There are some new wrinkles, however:

* Employees will be able to convert their preferred convertible stock, worth 30 percent, to common stock worth up to 37.5 percent of the company's stock.

* The pilots' concessions of $365 million over three years would be achieved through $305 million in wage concessions and the remainder in work rule changes. Northwest pilots, who earn $125,000 a year on average, will see their annual pay cut by roughly $19,375.

* Preferred shareholders have agreed to annual reductions in dividends of $36 million a year over nine years, resulting in total cost reductions of $1.2 billion for the airline.
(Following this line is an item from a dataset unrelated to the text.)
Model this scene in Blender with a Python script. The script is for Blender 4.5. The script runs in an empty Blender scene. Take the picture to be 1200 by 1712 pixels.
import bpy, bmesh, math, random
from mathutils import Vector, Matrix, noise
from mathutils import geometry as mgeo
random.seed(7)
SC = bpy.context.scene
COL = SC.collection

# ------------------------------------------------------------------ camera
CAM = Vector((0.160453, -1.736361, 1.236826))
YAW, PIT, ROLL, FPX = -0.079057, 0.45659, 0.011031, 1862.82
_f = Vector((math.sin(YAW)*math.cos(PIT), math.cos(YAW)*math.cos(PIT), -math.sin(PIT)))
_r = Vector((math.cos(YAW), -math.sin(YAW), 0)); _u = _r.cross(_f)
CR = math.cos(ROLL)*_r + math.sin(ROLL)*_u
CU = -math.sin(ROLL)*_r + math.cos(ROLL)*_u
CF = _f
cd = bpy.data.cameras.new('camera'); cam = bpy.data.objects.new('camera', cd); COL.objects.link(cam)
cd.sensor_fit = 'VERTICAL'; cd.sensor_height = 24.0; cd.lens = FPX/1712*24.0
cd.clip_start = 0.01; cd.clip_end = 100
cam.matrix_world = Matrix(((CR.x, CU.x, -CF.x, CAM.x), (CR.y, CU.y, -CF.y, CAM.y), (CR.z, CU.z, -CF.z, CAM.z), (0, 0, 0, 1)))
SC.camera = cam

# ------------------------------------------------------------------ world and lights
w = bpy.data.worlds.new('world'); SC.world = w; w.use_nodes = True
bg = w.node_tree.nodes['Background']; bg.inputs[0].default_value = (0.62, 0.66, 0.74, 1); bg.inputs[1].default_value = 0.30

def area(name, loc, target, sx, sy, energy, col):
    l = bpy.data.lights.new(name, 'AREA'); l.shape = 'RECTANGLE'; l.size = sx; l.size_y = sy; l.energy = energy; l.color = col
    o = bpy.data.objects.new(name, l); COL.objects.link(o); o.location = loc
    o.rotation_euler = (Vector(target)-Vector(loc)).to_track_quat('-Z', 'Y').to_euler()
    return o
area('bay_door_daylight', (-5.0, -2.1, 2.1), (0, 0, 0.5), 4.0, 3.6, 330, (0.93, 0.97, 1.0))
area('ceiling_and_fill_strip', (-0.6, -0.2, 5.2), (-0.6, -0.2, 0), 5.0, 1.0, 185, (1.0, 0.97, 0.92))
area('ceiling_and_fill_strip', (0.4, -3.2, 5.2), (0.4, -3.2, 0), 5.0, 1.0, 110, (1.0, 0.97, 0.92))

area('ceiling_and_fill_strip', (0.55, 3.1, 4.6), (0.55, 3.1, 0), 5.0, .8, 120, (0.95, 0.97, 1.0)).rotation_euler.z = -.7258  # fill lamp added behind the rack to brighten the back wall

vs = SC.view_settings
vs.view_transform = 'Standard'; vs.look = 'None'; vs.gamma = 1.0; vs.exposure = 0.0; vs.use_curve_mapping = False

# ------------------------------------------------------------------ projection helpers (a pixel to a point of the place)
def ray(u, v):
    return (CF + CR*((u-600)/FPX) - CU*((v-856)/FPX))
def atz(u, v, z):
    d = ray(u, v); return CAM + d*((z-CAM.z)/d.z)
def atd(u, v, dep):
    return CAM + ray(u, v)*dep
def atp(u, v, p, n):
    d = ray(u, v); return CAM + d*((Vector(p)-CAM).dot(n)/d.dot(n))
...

Before the Northwest accord, the largest airline-concession agreement cobbled together outside of bankruptcy protection was done by Eastern Air Lines, which was liquidated in 1991. In 1983, the Machinists and other unions at Eastern traded 18 percent pay reductions, 5 percent productivity improvements and changes in work rules for 25 percent of the airline, 3 million shares of preferred stock and four board seats.

With an agreement from Northwest's pilots in hand, attention now shifts to leaders and members of Northwest's two largest unions, the Machinists and the Teamsters, who must decide whether to put the agreement to a vote.

Negotiating separately from the pilots and three other small unions, they had worked out their own agreement several weeks ago that would have produced the concessions Northwest needed. But that deal fell apart when the Machinists' rank and file voted down the agreement, largely out of protest over the notion of concessions, rather than the specifics of the agreement. Their vote negated the need for a vote by the Teamsters.

Teamsters more receptive

The Teamsters appeared far more receptive to the pilots' deal yesterday than did the Machinists, whose leadership faces something of a public relations quandary.

If they agree to a new vote by their members, they will be tacitly acknowledging that the pilots pushed for a better deal. But if they decide not to hold a vote, they face bearing the burden of pushing the carrier into bankruptcy.

Leaders of the Teamsters and the Machinists suggested they would need three weeks to a month to review the pilots' agreement and arrange a vote by their members.

The required majorities of the airline's lenders and suppliers have approved a restructuring of Northwest's debt.

Although the deal is likely to stabilize airline industry pricing in the short term, it will add some longer-term competitive pressures to the so-called Big Three airlines -- American, United and Delta -- which are struggling to cut costs to compete against lower-cost carriers.

"This will be one more spur in the side to get them moving on costs," said John Stodden, an industry analyst with Duff & Phelps in Chicago.

The Northwest agreement is therefore expected to represent at the very least a starting point for discussions among the largest airlines and their labor groups, who, after a string of airline bankruptcies through the 1980s, appear more willing to strike an agreement.

Don Skiados, a spokesman for the Air Line Pilots Association, said he expected that the airlines would use his union's agreement in other negotiations.